Già vennero a cozzare il sacerdozio e l’impero; il cozzo fu in tanto più veemente, in quanto gli animi vennero esacerbati dall’armamento delle fazioni, che allora sursero e gran tempo lacerarono l’Italia.
Le due fazioni, che aveano scissa la Germania, per le gare tra la casa di Sassonia e quella di Svevia, vennero allora ad allignare in Italia, perchè delle città italiane alcune parteggiavan per Otone, altre per Federigo; ma nel cambiar suolo cambiarono nome ed oggetto. Guelfi cominciarono a dirsi gli uni, Ghibellini gli altri (311); nè si trattava più delle ereditarie nimicizie tra due tra due famiglie sovrane, che lottavano per l’impero, ma della guerra tra l’ecclesiastica e la civil podestà. I romani pontefici, capi dei Guelfi, dopo d’aver fatto ogni sforzo per sottomettere in tutto e per tutto l’autorità sovrana alla loro, s’accinsero a cacciar dall’Italia gl’imperadori, e questi voleano ristretto il ministero de’ papi alle sole spirituali attribuzioni.

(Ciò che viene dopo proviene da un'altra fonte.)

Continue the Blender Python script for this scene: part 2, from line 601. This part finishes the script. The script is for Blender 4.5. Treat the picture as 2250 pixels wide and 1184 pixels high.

I papi che mettevano avanti le solenni parole di Chiesa e d’indipendenza italiana, avean per essi il popolo e le città libere, la cui libertà era, come i dritti pontificii, mal sicura, finchè gl’imperiali avessero potenza in Italia; ma i baroni e tutti i piccoli principi che colla caduta dell’autorità imperiale temevan di perdere le loro signorie, erano per lo più ghibellini.
Un’infinita moltitudine poi seguiva l’una e l’altra parte senza scopo, senza interesse, senza ragione, o per seguire l’amico ch’era dell’una, o per avversare il nemico, ch’era dall’altra parte.